### WORK TO DO
A verbatim copy is needed of the lines from the one containing "Write the bpy" down to the one containing "SC = bpy.context.scene", inclusive. Print it with no pictures.

### THE RECORDS
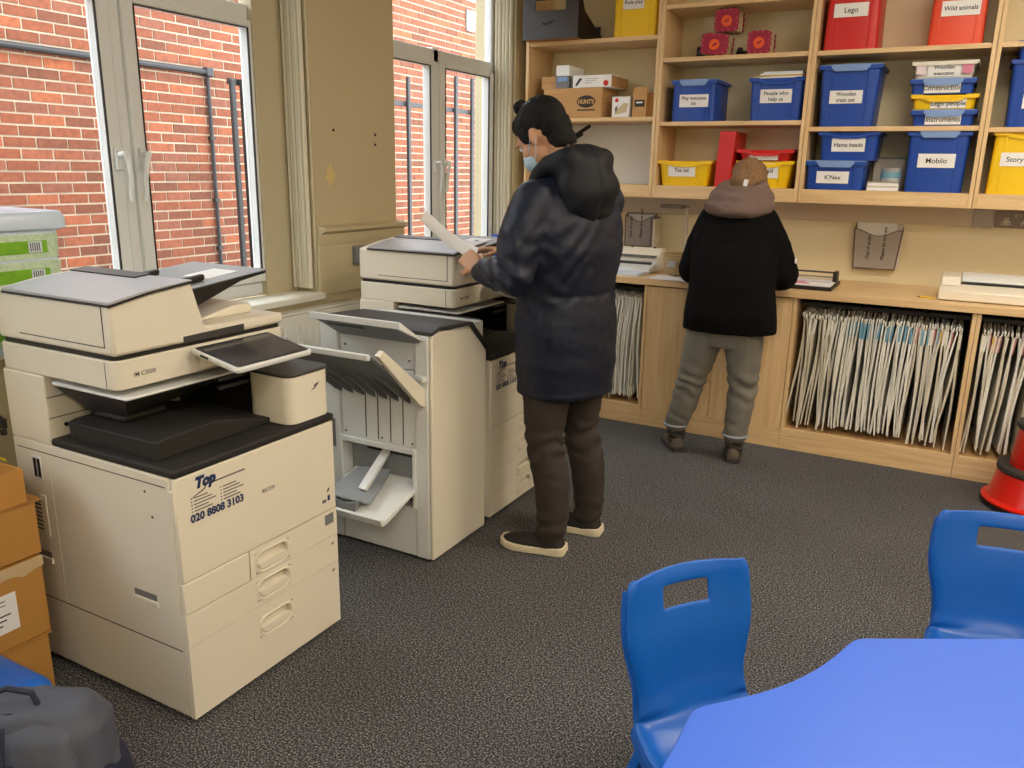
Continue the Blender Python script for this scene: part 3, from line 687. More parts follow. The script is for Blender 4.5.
base_unit('base cabinet with two doors beyond the right edge of the photo', CX[4]+G, CX[5]-G, True)
base_unit('base cabinet with two doors in the far right corner', CX[5]+G, CX[6], True)
# ---- hanging wallets
def wallet_mesh(seed, hgt=.60, dep=.44):
    rnd = random.Random(seed); m = MB(); ny, nz = 6, 12; a1, a2, ph = rnd.uniform(-.008, .008), rnd.uniform(-.008, .008), rnd.uniform(0, 6)
    def pt(j, k, s):
        u = j/ny; v = k/nz; th = (.0040+.0022*math.sin(PI*u))*(.55+.45*math.sin(PI*v))+.0012
        x = a1*math.sin(v*4+ph)+a2*math.sin(u*5+v*3+ph)+.012*(v**2)*math.sin(ph*3)
        return (x+s*th, (u-.0)*dep+.006*math.sin(v*7+ph), -v*hgt-(0.012*math.sin(u*6+ph) if k == nz else 0))
    for s in (-1, 1):
        m.add([pt(j, k, s) for k in range(nz+1) for j in range(ny+1)], [(k*(ny+1)+j, k*(ny+1)+j+1, (k+1)*(ny+1)+j+1, (k+1)*(ny+1)+j) for k in range(nz) for j in range(ny)])
    n = (nz+1)*(ny+1); per = [k*(ny+1) for k in range(nz+1)]+[nz*(ny+1)+j for j in range(1, ny+1)]+[k*(ny+1)+ny for k in range(nz-1, -1, -1)]
    m.f += [(per[i], per[i+1], per[i+1]+n, per[i]+n) for i in range(len(per)-1)]
    return m
WV = []
def make_wallet(matn, hmat, seed, hgt):
    t = thing('hanging_wallet', 'x', 'wallet', (0, 0, 0))
    s = obj('sleeve', wallet_mesh(seed, hgt), matn, t, local=True)
    obj('header_bar', MB().box(-.004, .004, .0, .44, -.002, .022), 'wallet', t, .002, local=True)
    if hmat: obj('header_strip', MB().box(-.0055, .0055, -.0015, .44, -.085, -.006), hmat, t, local=True)
    obj('hook', MB().tube([(0, .085, .02), (0, .085, .045), (0, .095, .058), (0, .11, .060), (0, .12, .05)], .002, 6), 'chrome', t, local=True)
    return t
protos = [make_wallet(a, b, i, h) for i, (a, b, h) in enumerate([('wallet', None, .585), ('wallet', 'wallet_blue', .60), ('wallet_old', None, .595), ('wallet', 'wallet_blue', .58), ('wallet_old', 'wallet', .61), ('wallet', 'wallet_pink', .60), ('wallet_old', 'wallet_yellow', .59), ('wallet_blue', None, .60)])]
used = set()
KIND = ['plain white', 'blue-headed white', 'yellowed', 'blue-headed white', 'white-headed yellowed', 'pink-headed white', 'yellow-headed', 'blue']
def hang(xs, pick, label, group):
    for i, x in enumerate(xs):
        k = pick(i, len(xs))
        o = protos[k] if k not in used else copy_tree(protos[k]); used.add(k)
        o.location = (x+random.uniform(-.003, .003), YC+.026+random.uniform(-.010, .016), .752+random.uniform(-.006, .008))
        o.rotation_euler = (0, random.uniform(-.05, .05)+.035, random.uniform(-.05, .05)); o['label'] = label % KIND[k]; o['category'] = 'wallet'; o['group'] = group
rw = random.Random(5)
hang([-2.24+.0125*i for i in range(50)], lambda i, n: rw.choice([0, 0, 0, 2, 4, 0]), '%s hanging plastic wallet in the bay beside the man\'s coat', 'wallets in the left bay')
hang([-.700+.0119*i for i in range(65)], lambda i, n: rw.choice([0, 2, 4, 2, 6]) if i < 14 else (rw.choice([1, 3, 1, 3, 0]) if i < 46 else rw.choice([0, 2, 4, 5, 3, 6])), '%s hanging plastic wallet in the packed bay right of the woman', 'wallets in the middle bay')
hang([.160+.0150*i for i in range(34)], lambda i, n: rw.choice([2, 6, 5, 7, 4, 2, 0]), '%s hanging plastic wallet in the bay behind the red stool', 'wallets in the right bay')
for k, p in enumerate(protos):
    if k not in used:
        for c in list(p.children): bpy.data.objects.remove(c)
        bpy.data.objects.remove(p)
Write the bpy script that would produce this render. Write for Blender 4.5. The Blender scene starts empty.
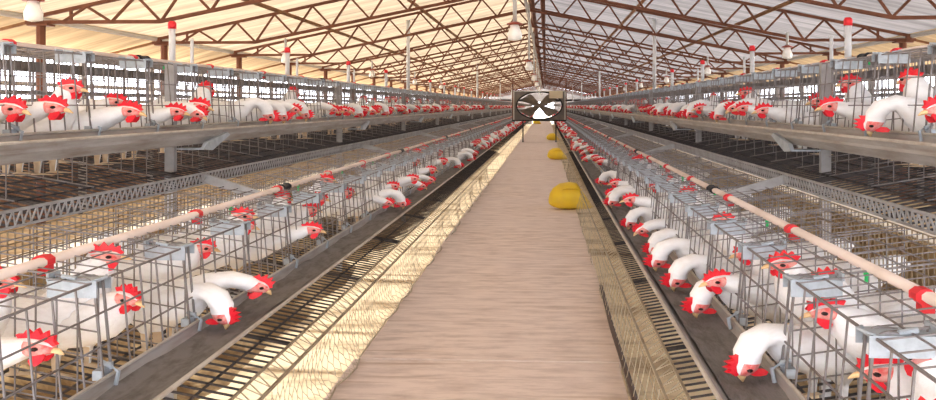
import bpy, bmesh, math, random
from math import sin, cos, pi, radians as R
from mathutils import Vector as V, Matrix
random.seed(11)
C = bpy.context.scene.collection
SC = bpy.context.scene

# ------------------------------------------------------------------ helpers
class MB:
    """collects boxes, wires, tubes and lofts; build() links them as ONE mesh object"""
    def __init__(s): s.v=[]; s.f=[]; s.m=[]
    def add(s, vs, fs, m=0):
        o=len(s.v); s.v+= [tuple(v) for v in vs]
        for f in fs: s.f.append(tuple(i+o for i in f)); s.m.append(m)
    def box(s, c, d, m=0, rot=None):
        hx,hy,hz=d[0]/2,d[1]/2,d[2]/2
        vs=[V((x*hx,y*hy,z*hz)) for x in(-1,1) for y in(-1,1) for z in(-1,1)]
        if rot is not None: vs=[rot@v for v in vs]
        vs=[v+V(c) for v in vs]
        s.add(vs,[(0,1,3,2),(4,6,7,5),(0,4,5,1),(2,3,7,6),(0,2,6,4),(1,5,7,3)],m)
    def bbox(s,a,b,m=0):
        s.box([(a[i]+b[i])/2 for i in range(3)],[abs(b[i]-a[i]) for i in range(3)],m)
    def tube(s, pts, r, n=6, m=0, cap=True, sq=1.0):
        pts=[V(p) for p in pts]; k=len(pts)
        rs=r if isinstance(r,(list,tuple)) else [r]*k
        base=len(s.v)
        for i,p in enumerate(pts):
            t=(pts[min(i+1,k-1)]-pts[max(i-1,0)]).normalized()
            u=V((0,0,1)) if abs(t.z)<.9 else V((1,0,0))
            a=t.cross(u).normalized(); b=a.cross(t).normalized()
            for j in range(n):
                w=2*pi*(j+.5)/n
                q=a*cos(w)*rs[i]+b*sin(w)*rs[i]
                q.z*=sq
                s.v.append(tuple(p+q))
        for i in range(k-1):
            for j in range(n):
                j2=(j+1)%n
                s.f.append((base+i*n+j,base+i*n+j2,base+(i+1)*n+j2,base+(i+1)*n+j)); s.m.append(m)
        if cap:
            s.f.append(tuple(base+j for j in range(n-1,-1,-1))); s.m.append(m)
            s.f.append(tuple(base+(k-1)*n+j for j in range(n))); s.m.append(m)
    def wire(s,p,q,r=.0016,m=0,n=4): s.tube((p,q),r,n,m,cap=False)
    def sheet(s, prof, y0, y1, t=.004, m=0):
        """profile (x,z) polyline extruded along y with thickness t"""
        n=len(prof); vs=[]
        for y in (y0,y1):
            for i,(x,z) in enumerate(prof):
                a=V(prof[max(i-1,0)]); b=V(prof[min(i+1,n-1)])
                d=(b-a).normalized(); nx,nz=-d.y,d.x
                vs.append((x-nx*t/2,y,z-nz*t/2)); vs.append((x+nx*t/2,y,z+nz*t/2))
        fs=[]; k=2*n
        for i in range(n-1):
            a,b,c,d=2*i,2*i+1,2*i+2,2*i+3
            fs+=[(a,c,c+k,a+k),(b,b+k,d+k,d)]
        fs+=[(0,k,k+1,1),(k-2,k-1,2*k-1,2*k-2)]
        for q in (0,k):
            for i in range(n-1):
                f=(q+2*i,q+2*i+1,q+2*i+3,q+2*i+2); fs.append(f)
        s.add(vs,fs,m)
    def mesh(s,name,mats,smooth=False):
        me=bpy.data.meshes.new(name); me.from_pydata(s.v,[],s.f)
        for m in (mats if isinstance(mats,(list,tuple)) else [mats]): me.materials.append(m)
        me.polygons.foreach_set('material_index',s.m)
        if smooth: me.polygons.foreach_set('use_smooth',[True]*len(s.f))
        me.update(); return me
    def build(s,name,mats,parent=None,smooth=False,loc=(0,0,0)):
        return link(name,s.mesh(name,mats,smooth),parent,loc)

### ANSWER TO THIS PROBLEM
Write the bpy script that would produce this render. Write for Blender 4.5. The Blender scene starts empty.
import bpy, bmesh, math, random
from math import sin, cos, pi, radians as R
from mathutils import Vector as V, Matrix
random.seed(11)
C = bpy.context.scene.collection
SC = bpy.context.scene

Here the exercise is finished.